N’empêche, des détracteurs, comme l’auteur américain David Horowitz (voir encadré), estiment que les générations actuelles ne devraient pas être tenues pour responsables de l’esclavage et payer pour les torts de leurs ancêtres. "Les gains économiques, politiques et sociaux sont le résultat d’un enrichissement effectué sur le dos et aux dépens du peuple africain, indique Robert Brock. Les États-Unis sont devenus riches en exploitant des gens: on veut donc reprendre notre argent, réclamer ce qui nous est dû."
Un précédent
Pour appuyer leurs demandes, les groupes pro-réparation disposent d’exemples d’autres compensations survenues récemment, compensations qui avaient pourtant été rejetées par le passé. Par exemple, les États-Unis ont versé 1,2 milliard de dollars aux Japonais internés dans des camps de travail durant la Seconde Guerre mondiale; et l’Autriche a versé 25 millions aux survivants de l’Holocauste. Ces indemnisations sont applaudies par à peu près tout le monde. Par contre, les montants sont tous perçus par des gens qui sont toujours en vie ou par leur famille immédiate, et non par leur descendance. Voilà le principal point d’achoppement dans cette affaire.
"J’ai énormément de difficulté à croire qu’il puisse y avoir un recours en justice pour des descendants d’esclaves, estime Robert Kouri, vice-doyen de la faculté de droit de l’Université de Sherbrooke. Le préjudice a été commis à leurs ancêtres, pas à eux." Selon lui, "la seule option est de prouver que la condition dans laquelle une personne vit présentement est due à ce qui a été imposé par le passé. Il faut prouver que j’ai hérité de conditions défavorables." Pour Robert Brock, ces distinctions sont futiles.
Obtenir réparation pour des actes historiques, qui n’étaient pas illégaux au moment où ils furent commis, n’est pas permis en droit international. Des critiques comme David Horowitz estiment que réparer un tort du passé pourrait créer un précédent et ouvrir la voie à une multitude de poursuites partout dans le monde. L’histoire pourrait alors, estime-t-on, devenir une immense tirelire. Y a-t-il effectivement une limite? "Dans n’importe quel pays, un groupe a été lésé dans le passé d’une façon ou d’une autre, affirme Robert Kouri. Faudra-t-il se rendre en litige dans tous les cas pour des événements survenus il y a des centaines d’années?"
Des réparations inutiles?
L’auteur conservateur américain David Horowitz se fait le critique des partisans des réparations pour les descendants d’esclaves noirs.
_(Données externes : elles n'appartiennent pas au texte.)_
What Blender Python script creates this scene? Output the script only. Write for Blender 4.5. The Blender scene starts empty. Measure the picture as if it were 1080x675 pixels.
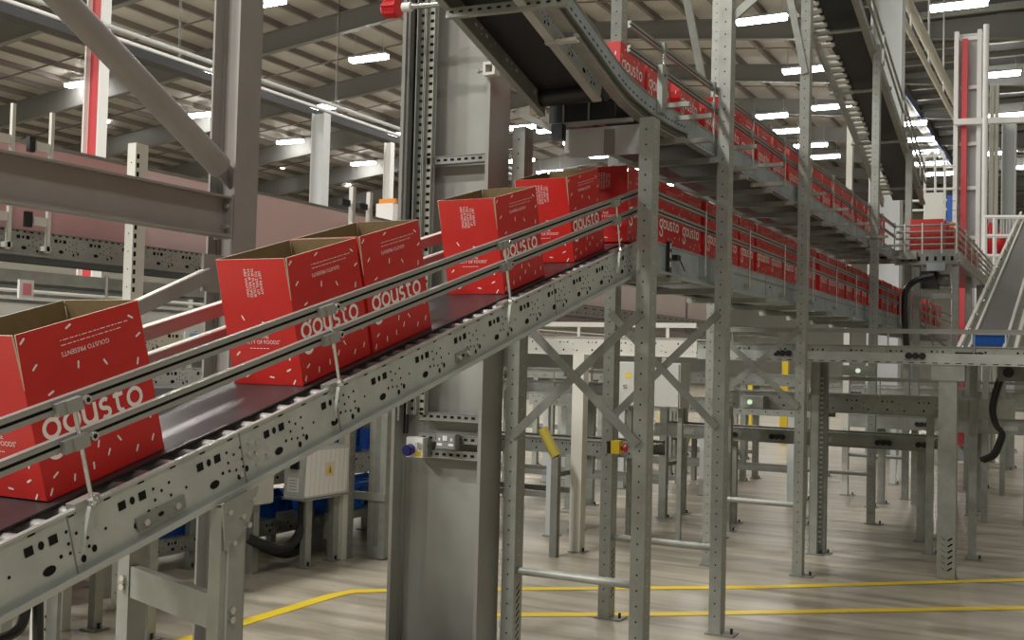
import bpy, math, random
from mathutils import Vector, Matrix
random.seed(7)
C = bpy.context.scene.collection
PI = math.pi

# ------------------------------------------------------------------ camera
F = 1150.0; CX, CY = 540.0, 337.5; EYE = 1.6
YAW = math.atan(605 / F); PITCH = math.atan(39 / F); ROLL = .0255
CAMROT = Matrix.Rotation(YAW, 3, 'Z') @ Matrix.Rotation(PI / 2 + PITCH, 3, 'X') @ Matrix.Rotation(ROLL, 3, 'Z')


def at(px, py, x=None, y=None, z=None):
    """the world point seen at a photo pixel on the plane x=, y= or z="""
    d = CAMROT @ Vector(((px - CX) / F, -(py - CY) / F, -1))
    t = x / d.x if x is not None else y / d.y if y is not None else (z - EYE) / d.z
    return Vector((0, 0, EYE)) + d * t


cam = bpy.data.cameras.new('camera'); camo = bpy.data.objects.new('camera', cam); C.objects.link(camo)
camo.matrix_world = Matrix.Translation((0, 0, EYE)) @ CAMROT.to_4x4()
cam.sensor_width = 36; cam.lens = F / 1080 * 36; cam.clip_start = .05; cam.clip_end = 400
bpy.context.scene.camera = camo


# ------------------------------------------------------------------ materials
def mat(name, col, rough=.5, metal=0., emit=0., noise=0., nscale=8., spec=.5, alpha=1., col2=None, bump=0.):
    m = bpy.data.materials.new(name); m.use_nodes = True
    nt = m.node_tree; b = nt.nodes['Principled BSDF']
    b.inputs['Base Color'].default_value = (*col, 1); b.inputs['Roughness'].default_value = rough
    b.inputs['Metallic'].default_value = metal; b.inputs['Specular IOR Level'].default_value = spec
    if emit:
        b.inputs['Emission Color'].default_value = (1, .97, .92, 1); b.inputs['Emission Strength'].default_value = emit
    if alpha < 1: b.inputs['Alpha'].default_value = alpha
    if noise or col2:
        tc = nt.nodes.new('ShaderNodeTexCoord'); n = nt.nodes.new('ShaderNodeTexNoise')
        n.inputs['Scale'].default_value = nscale; n.inputs['Detail'].default_value = 5
        nt.links.new(tc.outputs['Object'], n.inputs['Vector'])
        r = nt.nodes.new('ShaderNodeValToRGB')
        a = [max(0, c * (1 - noise)) for c in col]; z = [min(1, c * (1 + noise)) for c in col]
        if col2: a, z = col, col2
        r.color_ramp.elements[0].position = .3; r.color_ramp.elements[1].position = .7
        r.color_ramp.elements[0].color = (*a, 1); r.color_ramp.elements[1].color = (*z, 1)
        nt.links.new(n.outputs['Fac'], r.inputs['Fac']); nt.links.new(r.outputs['Color'], b.inputs['Base Color'])
        if bump:
            bp = nt.nodes.new('ShaderNodeBump'); bp.inputs['Strength'].default_value = bump
            nt.links.new(n.outputs['Fac'], bp.inputs['Height']); nt.links.new(bp.outputs['Normal'], b.inputs['Normal'])
    return m


M = dict(
    galv=mat('galvanised_steel', (.33, .34, .305), .45, .35, noise=.10, nscale=14),
    galvd=mat('dull_galvanised_steel', (.24, .245, .22), .5, .3, noise=.12, nscale=10),
    chan=mat('channel_steel', (.46, .48, .45), .40, .35, noise=.10, nscale=9),
    chanb=mat('blue_grey_channel_steel', (.34, .39, .405), .42, .35, noise=.15, nscale=7),
    column=mat('grey_painted_steel', (.30, .30, .275), .5, 0, noise=.05, nscale=5),
    columnl=mat('taupe_painted_steel', (.27, .255, .235), .5, 0, noise=.06, nscale=5),
    roofsteel=mat('roof_steel', (.20, .20, .19), .55, 0),
    purlin=mat('purlin_steel', (.20, .175, .155), .6, 0),
    sheet=mat('roof_sheet', (.47, .445, .40), .7, 0, noise=.05, nscale=.4),
    darksheet=mat('dark_roof_sheet', (.07, .07, .075), .7, 0),
    cream=mat('cream_painted_steel', (.66, .65, .58), .45, 0),
    white=mat('white_paint', (.80, .80, .78), .45, 0),
    whitegrey=mat('pale_grey_paint', (.55, .57, .57), .45, 0),
    red=mat('red_print', (.55, .018, .014), .42, 0, noise=.04, nscale=20),
    kraft=mat('kraft_board', (.20, .14, .06), .8, 0, noise=.08, nscale=30),
    edge=mat('board_edge', (.72, .62, .48), .8, 0),
    ink=mat('white_ink', (.86, .80, .76), .55, 0),
    belt=mat('belt_rubber', (.035, .033, .034), .30, 0, noise=.2, nscale=5),
    beltgrey=mat('grey_belt', (.12, .115, .11), .45, 0, noise=.1, nscale=12),
    black=mat('black_plastic', (.012, .012, .013), .45, 0),
    hole=mat('hole_dark', (.014, .014, .014), .9, 0, spec=.1),
    dot=mat('zinc_and_hole_light', (.62, .62, .56), .4, .2),
    chrome=mat('chrome', (.62, .62, .60), .25, .85),
    roller=mat('roller_end', (.34, .32, .31), .45, .3),
    alu=mat('aluminium_rail', (.36, .36, .335), .34, .55),
    redsteel=mat('red_painted_steel', (.62, .06, .07), .45, 0),
    redlamp=mat('red_plastic', (.60, .015, .02), .35, 0),
    orange=mat('orange_plastic', (.85, .30, .04), .45, 0),
    tubey=mat('dull_yellow', (.46, .38, .06), .5, 0),
    yellow=mat('yellow_paint', (.78, .56, .02), .45, 0),
    blue=mat('blue_plastic', (.008, .11, .50), .4, 0),
    navy=mat('navy_plastic', (.02, .02, .16), .35, 0),
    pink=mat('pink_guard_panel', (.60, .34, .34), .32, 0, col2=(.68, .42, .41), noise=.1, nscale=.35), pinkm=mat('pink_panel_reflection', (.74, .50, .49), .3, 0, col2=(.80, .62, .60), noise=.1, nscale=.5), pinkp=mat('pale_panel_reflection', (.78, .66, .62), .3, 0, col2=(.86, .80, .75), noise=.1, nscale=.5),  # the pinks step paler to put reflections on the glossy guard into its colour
    panel=mat('enclosure_grey', (.56, .57, .53), .4, 0),
    socket=mat('socket_grey', (.26, .27, .27), .4, .2),
    wall=mat('warehouse_wall', (.55, .53, .46), .7, 0, noise=.04, nscale=.3),
    lamp=mat('lamp_diffuser', (1, 1, 1), .4, 0, emit=30),
    lampcase=mat('lamp_case', (.6, .6, .6), .4, 0),
    green=mat('green_indicator', (.1, .8, .05), .4, 0, emit=.6),
    cable=mat('cable_sheath', (.012, .012, .012), .45, 0),
)


def floor_material():
    m = bpy.data.materials.new('polished_concrete'); m.use_nodes = True
    nt = m.node_tree; b = nt.nodes['Principled BSDF']; tc = nt.nodes.new('ShaderNodeTexCoord')
    n1 = nt.nodes.new('ShaderNodeTexNoise'); n1.inputs['Scale'].default_value = .8; n1.inputs['Detail'].default_value = 8
    n2 = nt.nodes.new('ShaderNodeTexNoise'); n2.inputs['Scale'].default_value = 9; n2.inputs['Detail'].default_value = 6
    mp = nt.nodes.new('ShaderNodeMapping'); mp.inputs['Scale'].default_value = (1, 3, 1); mp.inputs['Rotation'].default_value = (0, 0, .5)
    nt.links.new(tc.outputs['Object'], mp.inputs['Vector'])
    for n in (n1, n2): nt.links.new(mp.outputs['Vector'], n.inputs['Vector'])
    mx = nt.nodes.new('ShaderNodeMixRGB'); mx.inputs['Fac'].default_value = .35
    nt.links.new(n1.outputs['Fac'], mx.inputs['Color1']); nt.links.new(n2.outputs['Fac'], mx.inputs['Color2'])
    r = nt.nodes.new('ShaderNodeValToRGB'); e = r.color_ramp.elements
    e[0].position = .32; e[0].color = (.33, .295, .225, 1); e[1].position = .68; e[1].color = (.54, .49, .39, 1)
    nt.links.new(mx.outputs['Color'], r.inputs['Fac'])
    mp2 = nt.nodes.new('ShaderNodeMapping'); mp2.inputs['Scale'].default_value = (.55, 5.5, 1); mp2.inputs['Rotation'].default_value = (0, 0, -.42)
    n3 = nt.nodes.new('ShaderNodeTexNoise'); n3.inputs['Scale'].default_value = 1.1; n3.inputs['Detail'].default_value = 6; n3.inputs['Distortion'].default_value = .6
    nt.links.new(tc.outputs['Object'], mp2.inputs['Vector']); nt.links.new(mp2.outputs['Vector'], n3.inputs['Vector'])
    r3 = nt.nodes.new('ShaderNodeValToRGB'); r3.color_ramp.elements[0].position = .36; r3.color_ramp.elements[0].color = (.50, .48, .46, 1); r3.color_ramp.elements[1].position = .56; r3.color_ramp.elements[1].color = (1, 1, 1, 1)
    nt.links.new(n3.outputs['Fac'], r3.inputs['Fac'])
    mul = nt.nodes.new('ShaderNodeMixRGB'); mul.blend_type = 'MULTIPLY'; mul.inputs['Fac'].default_value = .75
    nt.links.new(r.outputs['Color'], mul.inputs['Color1']); nt.links.new(r3.outputs['Color'], mul.inputs['Color2']); nt.links.new(mul.outputs['Color'], b.inputs['Base Color'])
    rr = nt.nodes.new('ShaderNodeMapRange'); rr.inputs['To Min'].default_value = .22; rr.inputs['To Max'].default_value = .42
    nt.links.new(n2.outputs['Fac'], rr.inputs['Value']); nt.links.new(rr.outputs['Result'], b.inputs['Roughness'])
    b.inputs['Specular IOR Level'].default_value = .4
    return m


M['floor'] = floor_material()


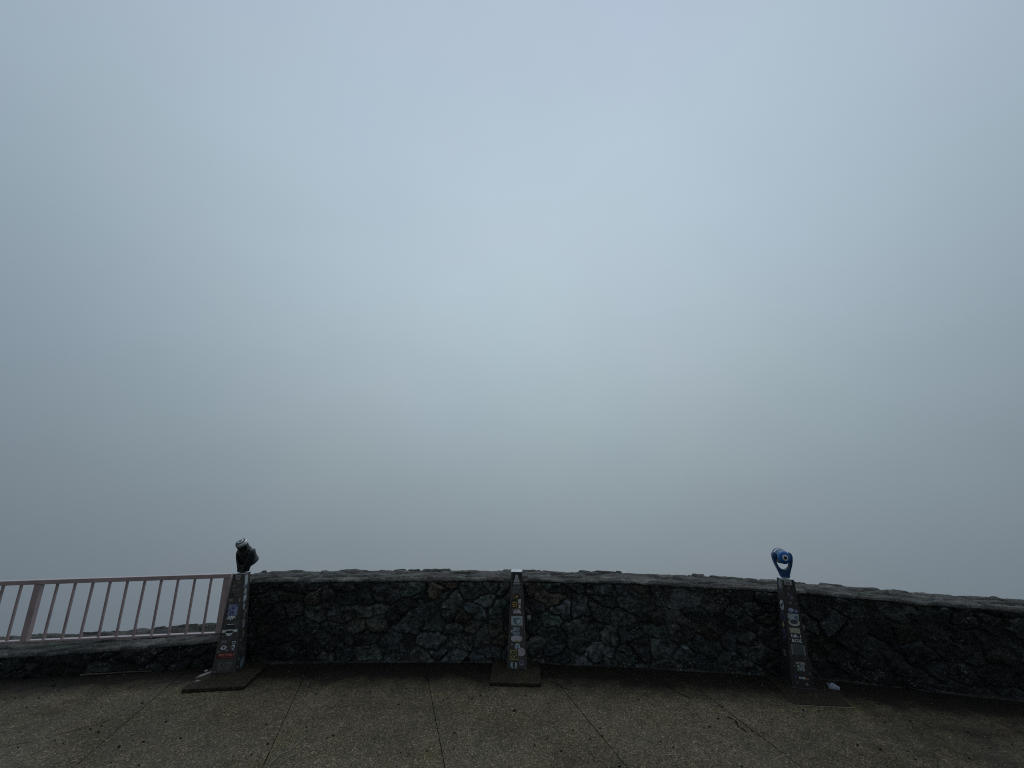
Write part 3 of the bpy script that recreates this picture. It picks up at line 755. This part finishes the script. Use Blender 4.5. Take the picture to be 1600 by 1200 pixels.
# ---- right viewer: blue scope
V3 = empty('tower_viewer', (2.957, 4.51, 0), R(-9))
tag(V3, 'sticker covered viewer post with a bright blue scope, right end of the row', 'coin viewer', GRP)
post, MF, side = make_post(V3, .208, .114, .20, .115, .032, M_POSTD)
hd = Matrix.Translation((.030, .10, HP + .226)) @ Matrix.Rotation(R(-4), 4, 'Z') @ Matrix.Diagonal((.80, .84, .91, 1))
yk = make_yoke(V3, M_NAVY); yk.matrix_local = hd
scp = make_scope(V3, Matrix.Identity(4), 'blue'); scp.matrix_local = hd @ Matrix.Rotation(R(-4), 4, 'Z') @ Matrix.Rotation(R(-3), 4, 'X')
for sx in (-1, 1):
    bm = bmesh.new(); M = hd @ Matrix.Translation((sx * .097, 0, 0)) @ Matrix.Rotation(R(-90 * sx), 4, 'Z')
    add_lathe(bm, [(.034, -.022), (.040, -.018), (.040, .016), (.036, .022), (.012, .024)], 28, M); from_bm('pivot_boss', bm, M_NAVY, V3)
lock_knob(V3, (.104, .10, .53))
F([(rect(0, 0, .080, .052), (.20, .20, .20)), (rect(0, 0, .066, .038), (.27, .265, .26)), (('text', '33', 0, -.004, .036, .022), INK)], -.008, .982, 'grey plaque with dark numbers')
F([([(-.040, .030), (.040, -.004), (-.014, -.034), (.002, -.002)], (.09, .10, .15)), (rect(-.016, .030, .012, .018), (.20, .21, .26))], .0, .842, 'faded blue triangle scribble')
F([(blob(-.022, 0, .032, .028, .4, 51, 12), (.26, .29, .38)), (blob(.030, -.006, .028, .024, .3, 52, 12), (.05, .06, .16)), (blob(.028, -.008, .014, .012, .4, 53, 8), (.30, .32, .40))], .006, .714, 'white and navy scrawl sticker')
F([(rect(0, 0, .104, .050), (.30, .35, .35)), (blob(.026, -.006, .026, .018, .4, 54, 10), (.08, .12, .22))], .0, .656)
F([(ell(0, 0, .056, .034, 22), (.34, .36, .30)), (ell(0, .008, .036, .022, 18), (.04, .05, .07))], .0, .598, 'cream crescent sticker round a dark disc')
F([(rect(0, 0, .096, .048), (.34, .33, .25))], -.004, .523, 'blank cream sticker')
F([(rect(0, 0, .100, .038), INK), (('text', 'NR-1', 0, 0, .090, .030), WHT)], .0, .473, 'white capitals on black')
F([(rect(0, 0, .100, .038), INK), (('text', 'BOIS', 0, 0, .090, .032), WHT)], .002, .430, 'white capitals on black, lower line')
F([(rect(0, 0, .130, .096), (.16, .17, .17)), (rect(0, -.002, .100, .092), (.060, .072, .078))], .002, .348, 'grey square worn pale along both sides')
F([(('text', 'WTBR\nBOIS\nWPB', 0, 0, .092, .080), (.42, .45, .46))], .003, .198, 'three stacked lines of pale capitals')
F([(blob(-.058, .004, .014, .014, .5, 61, 8), (.12, .07, .22)), (('text', 'exta', -.002, 0, .062, .022), WHT), (blob(.048, -.006, .016, .012, .5, 62, 8), (.34, .12, .07))], .004, .100, 'small multicoloured word')
worn(post, MF, [(-.010, .925, .024), (.040, .900, .022), (-.010, .785, .026), (.050, .780, .022), (-.044, .690, .018), (.066, .610, .018), (-.060, .540, .018), (.066, .520, .016), (-.062, .440, .016), (-.070, .290, .020), (.050, .270, .022), (-.055, .200, .018), (.080, .14, .018), (-.050, .050, .022), (.040, .045, .026)], 8)
Ls = side(-1)
sl = lambda layers, x, h, lab=None: ST(layers, -x, h, lab, Ls, post)
sl([(blob(0, 0, .04, .06, .4, 71, 12), (.15, .17, .19))], .09, .955)
sl([(ell(0, 0, .042, .052), (.36, .36, .37)), ([(-.03, -.01), (.02, .03), (.03, .02), (-.02, -.03)], INK)], .09, .745, 'white oval with a dark stroke')
sl([(ell(0, 0, .040, .05), (.12, .13, .24)), (ell(0, 0, .030, .038), (.025, .025, .04))], .09, .63)
sl([(blob(0, 0, .03, .034, .6, 73, 12), (.28, .27, .14))], .09, .55)
sl([(ell(0, 0, .034, .045), (.13, .12, .20)), (ell(0, 0, .022, .032), (.03, .03, .05))], .09, .47)
sl([(('text', 'S', 0, 0, .05, .06), (.22, .23, .28))], .10, .285)

# flush repaired patch the right viewer stands on
bm = bmesh.new()
pp = [(2.66, 4.245), (2.86, 4.222), (3.17, 4.205), (3.30, 4.50), (3.36, 4.74), (2.98, 4.80), (2.74, 4.82), (2.715, 4.55)]
add_prism(bm, [(a, b, -.005) for a, b in pp], [(a, b, .006) for a, b in pp])
tag(from_bm('pavement_patch', bm, M_PATCH, bevel=.003), kind='structure')
# pale worn kerf on the front of the patch, scuffs of chalk and repair lines
M_CHALK, tC, bC = mat('pale_scuff', (.19, .185, .165), .95, spec=.1)
def strip(name, pts, wdt, z, m, seed):
    q = random.Random(seed); bm = bmesh.new(); L, Rr = [], []
    P_ = [Vector(p) for p in pts]; dense = []
    for a, b in zip(P_[:-1], P_[1:]):
        k = max(2, int((b - a).length / .02))
        dense += [a.lerp(b, i / k) for i in range(k)]
    dense.append(P_[-1])
    for i, p in enumerate(dense):
        a = dense[max(0, i - 1)]; b = dense[min(len(dense) - 1, i + 1)]; d = (b - a).normalized(); nn = Vector((-d.y, d.x))
        w_ = wdt * q.uniform(.3, 1.1) * (1 if 0 < i < len(dense) - 1 else .2)
        j = q.uniform(-.3, .3) * wdt
        L.append(bm.verts.new((p.x + nn.x * (w_ / 2 + j), p.y + nn.y * (w_ / 2 + j), z))); Rr.append(bm.verts.new((p.x + nn.x * (j - w_ / 2), p.y + nn.y * (j - w_ / 2), z)))
    for i in range(len(L) - 1): bm.faces.new((L[i], L[i + 1], Rr[i + 1], Rr[i]))
    return tag(from_bm(name, bm, m), kind='structure')
strip('pavement_mark', [(2.67, 4.225), (2.9, 4.20), (3.18, 4.18)], .009, .004, M_CHALK, 1)
strip('pavement_mark', [(-1.82, 3.44), (-1.80, 3.56), (-1.74, 3.62), (-1.72, 3.74), (-1.70, 3.80)], .009, .004, M_CHALK, 2)
strip('pavement_mark', [(-1.76, 3.43), (-1.72, 3.52), (-1.66, 3.60), (-1.65, 3.70)], .007, .004, M_CHALK, 3)
M_CRK = mat('dark_crack', (.012, .011, .009), .95, spec=.1)[0]
strip('pavement_crack', [(1.93, 4.05), (1.97, 3.98), (1.95, 3.90), (1.99, 3.84)], .016, .004, M_CRK, 5)
strip('pavement_crack', [(.42, 4.66), (.50, 4.56), (.56, 4.50)], .012, .004, M_CRK, 6)
strip('pavement_crack', [(-4.12, 3.62), (-3.9, 3.72), (-3.7, 3.86), (-3.55, 4.0)], .007, .004, M_CRK, 7)
strip('pavement_crack', [(1.60, 4.60), (1.66, 4.42), (1.74, 4.33)], .018, .004, M_CRK, 8)

# ------------------------------------------------------------------ litter
def crumple(name, loc, size, m, label, cat, seed, rz_=0):
    q = random.Random(seed); bm = bmesh.new()
    nx, ny = 7, 6; V = []
    for i in range(nx):
        for j in range(ny):
            a, b = i / (nx - 1) - .5, j / (ny - 1) - .5
            V.append(bm.verts.new((a * size[0] + q.uniform(-.05, .05) * size[0], b * size[1] + q.uniform(-.05, .05) * size[1], size[2] * (.12 + .55 * q.random() + .5 * math.cos(a * 3)) )))
    for i in range(nx - 1):
        for j in range(ny - 1):
            bm.faces.new((V[i * ny + j], V[(i + 1) * ny + j], V[(i + 1) * ny + j + 1], V[i * ny + j + 1]))
    geo = bmesh.ops.extrude_face_region(bm, geom=bm.faces[:])
    for v in geo['geom']:
        if isinstance(v, bmesh.types.BMVert): v.co.z = max(.001, v.co.z * .2)
    o = from_bm(name, bm, m)
    o.location = loc; o.rotation_euler = (0, 0, rz_)
    return tag(o, label, cat)
M_WRAP = paint('blue_grey_wrapper', (.26, .30, .35), .45, 0, .5, (.10, .12, .14), 25)
crumple('wrapper', (3.275, 4.52, .004), (.088, .082, .032), M_WRAP, 'crumpled blue grey wrapper on the pavement right of the blue viewer', 'litter', 7, R(-30))
crumple('paper_scrap', (3.14, 4.72, .022), (.040, .030, .020), M_WHITE, 'tiny white scrap between the blue viewer and the wall', 'litter', 8, .3)
crumple('paper_scrap', (-3.38, 4.87, .004), (.032, .022, .012), M_WHITE, 'tiny white scrap left of the dark scope viewer by the low wall', 'litter', 9, .9)
crumple('paper_scrap', (4.13, 3.55, .004), (.14, .05, .012), M_WHITE, 'white paper strip at the right edge of the pavement', 'litter', 10, R(-15))
bm = bmesh.new()
pts = [(-4.66, 4.765, .012), (-4.55, 4.785, .014), (-4.42, 4.80, .012), (-4.28, 4.825, .013), (-4.12, 4.842, .011), (-3.97, 4.858, .010)]
for i, (a, b) in enumerate(zip(pts[:-1], pts[1:])): add_bar(bm, a, b, .014 - .002 * i, .009 - .001 * i)
tag(from_bm('dry_stick', bm, paint('straw_stick', (.105, .088, .045), .8)), 'pale straw coloured stick lying along the foot of the low wall', 'stick')

def scatter(name, n, m, rng, size, seed, label, near=0):
    q = random.Random(seed); bm = bmesh.new(); k = 0
    while k < n:
        x = q.uniform(*rng[0]); y = q.uniform(*rng[1])
        if near and back_y(x) - .12 - y > -math.log(max(1e-3, q.random())) * near: continue
        if y > back_y(x) - .19: continue
        s = size * q.uniform(.4, 1.3) * (2.0 if q.random() < .06 else 1)
        a = q.uniform(0, 6.28); P_ = []
        nn = q.randint(5, 7)
        for i in range(nn):
            t = a + 6.28 * i / nn; r_ = s * q.uniform(.6, 1.1)
            P_.append((x + r_ * math.cos(t), y + r_ * .7 * math.sin(t)))
        add_prism(bm, [(c_, d_, .001) for c_, d_ in P_], [((c_ - x) * .6 + x, (d_ - y) * .6 + y, .002 + s * .6) for c_, d_ in P_]); k += 1
    return tag(from_bm(name, bm, m), label, 'debris', kind='stuff')
M_CRUMB = mat('dark_crumb', (.012, .011, .009), .9, spec=.1)[0]
M_GRIT = mat('pale_grit', (.34, .33, .30), .85, spec=.2)[0]
scatter('dark_debris', 260, M_CRUMB, ((-5.5, 5), (2.6, 4.9)), .010, 3, 'dark crumbs of leaf and dirt scattered over the pavement')
scatter('pale_grit', 240, M_GRIT, ((-5.5, 5), (2.6, 4.95)), .0042, 4, 'pale grit scattered over the pavement')

# ------------------------------------------------------------------ the mist itself
HAZE = 0.0004
if HAZE:
    M_HZ = bpy.data.materials.new('mist'); M_HZ.use_nodes = True; t = M_HZ.node_tree; t.nodes.clear()
    pv = t.nodes.new('ShaderNodeVolumePrincipled'); pv.inputs['Density'].default_value = HAZE
    pv.inputs['Color'].default_value = (.90, .94, .97, 1); pv.inputs['Anisotropy'].default_value = 0.3
    om = t.nodes.new('ShaderNodeOutputMaterial'); t.links.new(pv.outputs[0], om.inputs['Volume'])
    bm = bmesh.new(); add_box(bm, (0, 18, -18), (90, 110, 48))
    tag(from_bm('haze', bm, M_HZ), kind='stuff')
Selon lui, les réparations ont déjà été payées. Les Noirs bénéficient entre autres de programmes qui leur donnent des avantages, notamment à l’embauche.
Selon lui, dans un article publié dans le webzine Front Page Magazine, aucun groupe en particulier n’est clairement responsable de l’esclavage. Aucun groupe n’a exclusivement bénéficié des fruits de l’esclavage. Ces faits lui font dire que toute action en justice serait difficilement défendable.
D’après Horowitz, une minorité de Blancs ont soumis des Noirs à l’esclavage, alors que plusieurs ont combattu et même donné leur vie pour les libérer. Pourquoi faire payer tout le monde? se demande-t-il. Une affaire à suivre.